Sunyani Technical University land encroached on

BY: Emmanuel Adu-Gyamerah
One of the houses built on the encroached land of the STU
One of the houses built on the encroached land of the STU

Thirty acres of land earmarked for further development of the Sunyani Technical University (STU) to turn it into a centre of academic excellence have been encroached upon.

Authorities of the university, thus, say they would be compelled to move to other areas for the development of the university’s strategic plans if nothing is done to stop the continued encroachment on its land.

The University Relations Officer (URO), Mr Dickson Kyereh-Duah, who briefed newsmen about the situation last Monday, said it was estimated that over 30 out of its 58-acre undeveloped portion of the land had been encroached on, leaving just about 28 acres for further development.

He explained that 60 out of the total 166-acre land of the university in Sunyani had already been developed by the university while the construction of 161 KVA transmission lines (pylons) across the university land by the Northern Electricity Department of the Volta River Authority had also taken over 42 acres.

Mr Kyereh-Duah stated that currently, the university had secured 55 and 42 acres at Duayaw-Nkwanta and Amasu respectively for the establishment of satellite campuses, adding that at a time that the university was looking around for more land for expansion, the little it had in Sunyani was under siege from illegal encroachers.

He, therefore, appealed to the government, traditional authorities, the media and other stakeholders to join forces with the university to stop the encroachment and protect the land of the institution for future generations.


Mr Kyereh-Duah said the management of the university would be deploying a series of coordinated activities to rid the STU land of encroachers.

“Let me also warn the developers who are raising buildings overnight with the impression that once the building is in place, they will negotiate with the university to revise their notes as there will be no room for such compromise,” he said.

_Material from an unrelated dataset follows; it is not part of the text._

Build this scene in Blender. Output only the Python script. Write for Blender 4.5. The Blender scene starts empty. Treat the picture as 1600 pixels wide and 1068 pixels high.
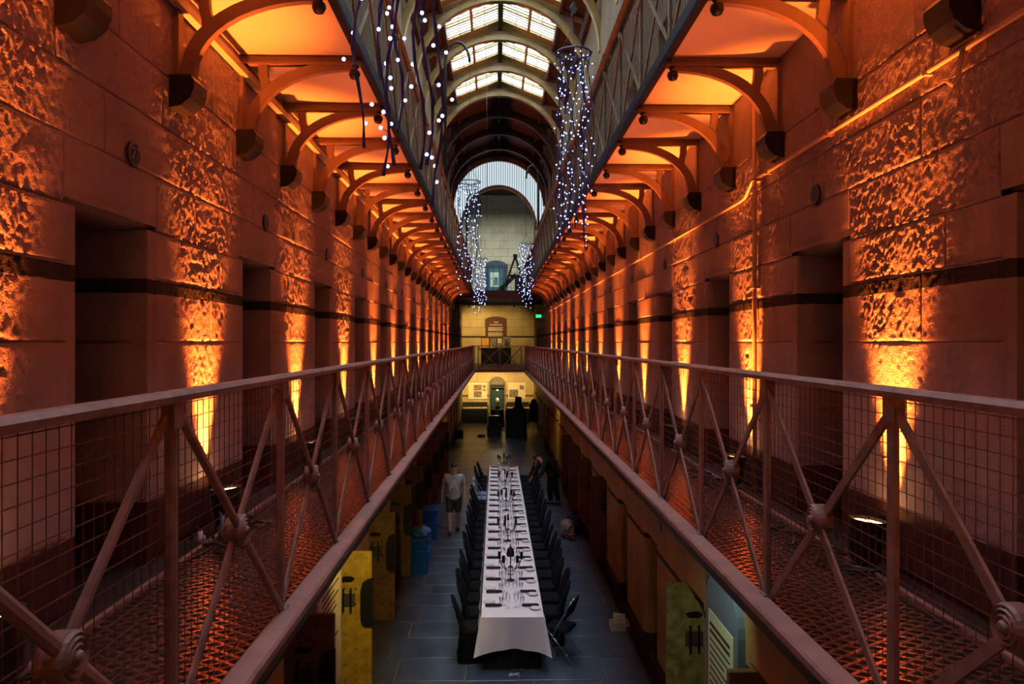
import bpy, math, random
import numpy as np
from mathutils import Vector, Matrix

# ------------------------------------------------------------------ camera, world, lights
scene = bpy.context.scene
COL = scene.collection
EYE = 4.65
cam_d = bpy.data.cameras.new('camera')
cam_d.sensor_width = 36.0
cam_d.lens = 36.0 * 1150.0 / 1600.0
cam_d.clip_start = 0.05
cam_d.clip_end = 200
cam = bpy.data.objects.new('camera', cam_d)
COL.objects.link(cam)
cam.location = (0, 0, EYE)
cam.rotation_euler = (math.radians(90), 0, -math.atan(25.0 / 1150.0))
scene.camera = cam

world = bpy.data.worlds.new('dusk_sky')
scene.world = world
world.use_nodes = True
world.node_tree.nodes['Background'].inputs[0].default_value = (0.55, 0.68, 1.0, 1)
world.node_tree.nodes['Background'].inputs[1].default_value = 0.25
scene.view_settings.view_transform = 'Standard'
scene.view_settings.look = 'None'
scene.view_settings.gamma = 1
scene.view_settings.use_curve_mapping = False
scene.view_settings.exposure = 0.2

SKY_STRENGTH = 12.0        # daylight coming through the roof glazing
UP_CORE = 2300.0            # narrow beam of every wall uplight
UP_FLOOD = 260.0           # wide field of every wall uplight
ORANGE = (1.0, 0.19, 0.018)
FIELD = (1.0, 0.16, 0.045)  # the lamps' wide field is redder than the beam


def lamp(name, kind, loc, energy, color, parent=None, **kw):
    d = bpy.data.lights.new(name, kind)
    d.energy = energy
    d.color = color
    direction = kw.pop('aim', None)
    for k, v in kw.items():
        setattr(d, k, v)
    o = bpy.data.objects.new(name, d)
    COL.objects.link(o)
    o.location = loc
    if direction is not None:
        o.rotation_euler = Vector(direction).to_track_quat('-Z', 'Y').to_euler()
    if parent:
        o.parent = parent
    return o


# daylight of the lantern roof over the crossing at the far end
lamp('crossing_daylight', 'AREA', (0.12, 38.6, 10.6), 260, (0.80, 0.92, 1.0), aim=(0, 0.35, -1),
     shape='RECTANGLE', size=3.4, size_y=5.0)

random.seed(7)
rng = np.random.default_rng(7)
PI = math.pi
XW = {-1: 1.98, 1: 2.22}       # wall faces
XE = {-1: 0.90, 1: 1.22}       # gallery edge
XR = {-1: 1.00, 1: 1.33}       # gallery railing
UE = {-1: 1.05, 1: 1.33}       # upper gallery edge
DECK = EYE - 1.25
SOF = EYE + 2.22               # underside of upper gallery
UDECK = SOF + 0.12
S = 1.15                       # bracket spacing
YN, YB, YEND = -0.6, 32.6, 43.2
SIDE = {-1: 'left', 1: 'right'}
ORD = ['zeroth', 'first', 'second', 'third', 'fourth', 'fifth', 'sixth', 'seventh', 'eighth', 'ninth', 'tenth',
       'eleventh', 'twelfth', 'thirteenth', 'fourteenth', 'fifteenth', 'sixteenth', 'seventeenth', 'eighteenth',
       'nineteenth', 'twentieth']


def ordw(n):
    if n <= 20:
        return ORD[n]
    if n < 30:
        return 'twenty-' + ORD[n - 20]
    if n == 30:
        return 'thirtieth'
    return 'thirty-' + ORD[n - 30]


# ------------------------------------------------------------------ materials
def new_mat(name):
    m = bpy.data.materials.new(name)
    m.use_nodes = True
    nt = m.node_tree
    b = nt.nodes['Principled BSDF']
    return m, nt, b


def N(nt, t, **kw):
    n = nt.nodes.new(t)
    for k, v in kw.items():
        if k.startswith('i_'):
            n.inputs[int(k[2:])].default_value = v
        else:
            setattr(n, k, v)
    return n


def mat(name, c, rough=0.6, metal=0.0, var=0.25, scale=6.0, bump=0.0, bscale=30.0, c2=None, spec=0.4, bdist=0.01):
    m, nt, b = new_mat(name)
    b.inputs['Roughness'].default_value = rough
    b.inputs['Metallic'].default_value = metal
    b.inputs['Specular IOR Level'].default_value = spec
    geo = N(nt, 'ShaderNodeNewGeometry')
    no = N(nt, 'ShaderNodeTexNoise')
    no.inputs['Scale'].default_value = scale
    no.inputs['Detail'].default_value = 5
    nt.links.new(geo.outputs['Position'], no.inputs['Vector'])
    ramp = N(nt, 'ShaderNodeMix', data_type='RGBA')
    d = c2 if c2 else tuple(x * (1 - var) for x in c)
    ramp.inputs[6].default_value = (*c, 1)
    ramp.inputs[7].default_value = (*d, 1)
    mr = N(nt, 'ShaderNodeMapRange')
    mr.inputs[1].default_value = 0.35
    mr.inputs[2].default_value = 0.68
    nt.links.new(no.outputs[0], mr.inputs[0])
    nt.links.new(mr.outputs[0], ramp.inputs[0])
    nt.links.new(ramp.outputs[2], b.inputs['Base Color'])
    if bump > 0:
        bn = N(nt, 'ShaderNodeTexNoise')
        bn.inputs['Scale'].default_value = bscale
        bn.inputs['Detail'].default_value = 6
        nt.links.new(geo.outputs['Position'], bn.inputs['Vector'])
        bp = N(nt, 'ShaderNodeBump')
        bp.inputs['Strength'].default_value = bump
        bp.inputs['Distance'].default_value = bdist
        nt.links.new(bn.outputs[0], bp.inputs['Height'])
        nt.links.new(bp.outputs[0], b.inputs['Normal'])
    return m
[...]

A visit to a part of the encroached area revealed that a number of buildings being constructed are at various stages of completion.

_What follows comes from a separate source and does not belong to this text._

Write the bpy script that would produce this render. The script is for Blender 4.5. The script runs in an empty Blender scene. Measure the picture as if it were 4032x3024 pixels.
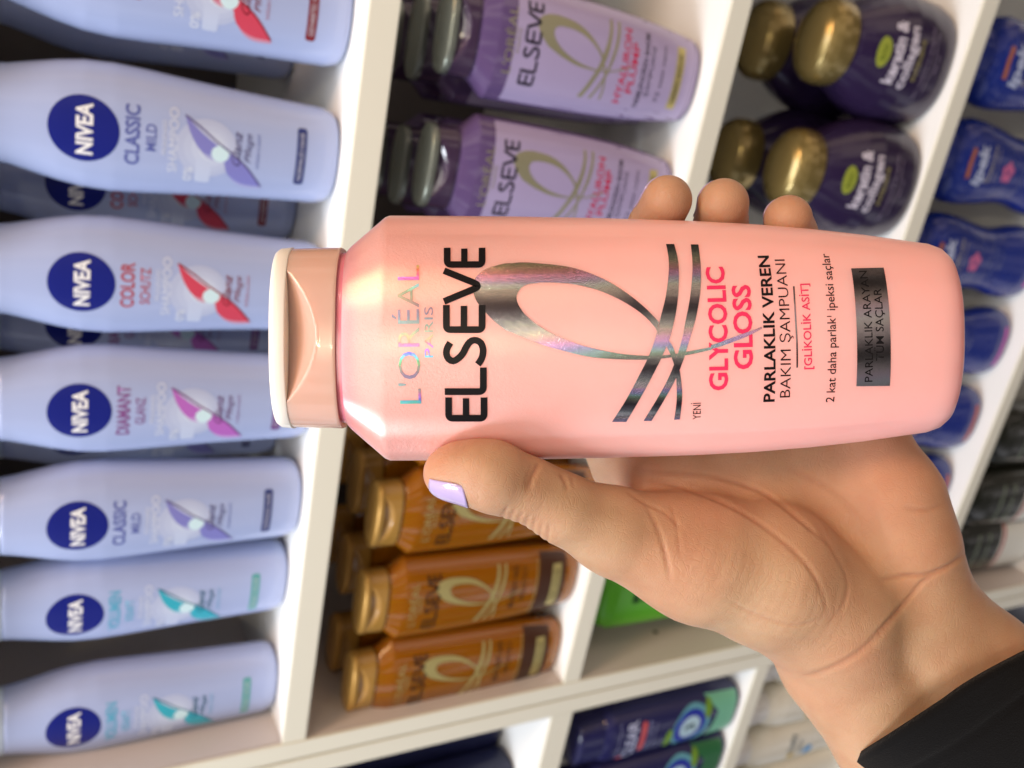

Mr Kyereh-Duah explained that when the university was established as a technical institute over 50 years ago, there were less than 100 students, yet it was envisaged that the institution would grow 1,000 folds in the future, hence the allocation of the 166-acre land for future development.

“Today, the student and staff population are in excess of 7,000 with four faculties, 15 departments and offering over 50 degree, HND, diploma, certificates and professional programmes”, he said.

Mr Kyereh-Duah said with the anticipated increase of students population to 20,000 by 2030, there was the need for the protection of the university’s land while additional lands were also acquired to accommodate the expansion of faculties and the establishment of more faculties.